Pendapat Hikmahanto diamini oleh Aziz Syamsuddin. Wakil Ketua Komisi III DPR ini menegaskan Indonesia telah memiliki UU No 26 Tahun 2000. Meski mengandung kelemahan, wet itu masih bisa disempurnakan. “Kalau sudah ada UU No 26 Tahun 2000, apakah masih perlu meratifikasi? Apalagi kita harus melihat kultur bangsa Indonesia yang sedikit-sedikit ingin menarik sebuah masalah ke tingkat internasional,” ujar Aziz. Ia juga menegaskan bahwa kedaulatan negara lebih penting daripada pergaulan internasional.

 

Meski demikian, dukungan terhadap ratifikasi Statuta Roma tetap ada. Ifdhal Kasim, Ketua Komnas HAM yang juga hadir dalam launching karya terbaru Muladi, menegaskan bahwa ratifikasi Statuta Roma tidak perlu dikhawatirkan. “Mahkamah Pidana Internasional [ICC], sebagaimana diatur dalam Statuta Roma itu bersifat komplementer.
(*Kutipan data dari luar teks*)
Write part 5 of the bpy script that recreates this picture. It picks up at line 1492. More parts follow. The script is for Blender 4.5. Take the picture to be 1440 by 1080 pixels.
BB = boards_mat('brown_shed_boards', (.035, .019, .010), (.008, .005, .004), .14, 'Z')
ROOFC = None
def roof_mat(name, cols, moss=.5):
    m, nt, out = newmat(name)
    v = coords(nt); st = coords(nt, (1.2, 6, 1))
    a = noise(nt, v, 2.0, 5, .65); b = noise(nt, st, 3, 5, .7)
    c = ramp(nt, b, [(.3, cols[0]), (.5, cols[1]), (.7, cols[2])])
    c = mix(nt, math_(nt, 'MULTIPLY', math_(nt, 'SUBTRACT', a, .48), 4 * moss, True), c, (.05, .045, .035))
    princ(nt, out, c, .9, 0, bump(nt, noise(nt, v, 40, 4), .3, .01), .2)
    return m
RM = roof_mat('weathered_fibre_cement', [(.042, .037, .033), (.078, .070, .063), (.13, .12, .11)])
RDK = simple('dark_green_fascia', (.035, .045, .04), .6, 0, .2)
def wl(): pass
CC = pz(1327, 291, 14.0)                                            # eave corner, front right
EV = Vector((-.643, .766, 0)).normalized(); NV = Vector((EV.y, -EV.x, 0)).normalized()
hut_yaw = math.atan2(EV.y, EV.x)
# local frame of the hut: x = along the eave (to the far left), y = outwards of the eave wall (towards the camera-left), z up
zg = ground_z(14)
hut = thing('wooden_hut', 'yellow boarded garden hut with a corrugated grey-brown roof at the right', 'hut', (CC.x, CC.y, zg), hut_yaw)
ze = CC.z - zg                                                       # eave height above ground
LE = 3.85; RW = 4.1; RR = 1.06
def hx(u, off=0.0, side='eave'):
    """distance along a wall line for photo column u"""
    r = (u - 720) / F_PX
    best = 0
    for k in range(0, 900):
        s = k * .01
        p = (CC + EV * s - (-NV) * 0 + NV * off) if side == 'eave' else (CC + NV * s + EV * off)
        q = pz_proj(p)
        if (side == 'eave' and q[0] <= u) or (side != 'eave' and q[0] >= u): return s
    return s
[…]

Kejahatan domestik bisa dibawa ke ICC jika sebuah negara unable dan unwilling dalam mengadili kejahatan hak asasi manusia,” ujar Ifdhal.

 

Ifdhal juga menegaskan bahwa ratifikasi Statuta Roma akan melindungi warga negara Indonesia di luar negeri, seperti buruh migran dan tentara penjaga perdamaian.

 

Agus Widjojo, mantan Kepala Staf Teritorial TNI, menilai bahwa penyelesaian kejahatan di lembaga seperti ICC rentan dengan intervensi politik. Karena itu, Agus menegaskan, perlu ada pergeseran paradigma dalam menyikapi ratifikasi Statuta Roma. “Indonesia masih perlu waktu untuk bisa merealisasikan ratifikasi Statuta Roma,” pungkasnya.

 

Sebagai informasi, Statuta Roma yang disahkan pada 17 Juli 1998, telah mulai berlaku pada 1 Juli 2002. Hingga Oktober 2011, Statuta Roma telah ditandatangani oleh 139 negara. Sebanyak 119 negara telah meratifikasi perjanjian internasional ini.

 

Menurut situs resminya, ICC telah menjalankan investigasi atas pelanggaran Statuta Roma di tujuh negara, yaitu Republik Demokratik Kongo, Republik Afrika Tengah, Uganda, Sudan, Kenya, Libya, dan Pantai Gading. Dalam perkembangan terakhirnya, ICC melakukan penahanan atas Laurent Gbagbo, mantan presiden Pantai Gading.

 

Indonesia sendiri telah memasukkan Statuta Roma dalam Rencana Aksi Nasional Hak Asasi Manusia (RANHAM) 2004-2009. Sayangnya upaya ini belum membuahkan hasil. Upaya ini berlanjut dalam RANHAM terbaru untuk periode 2011-2014, dan direncakan bisa terwujud pada tahun 2013.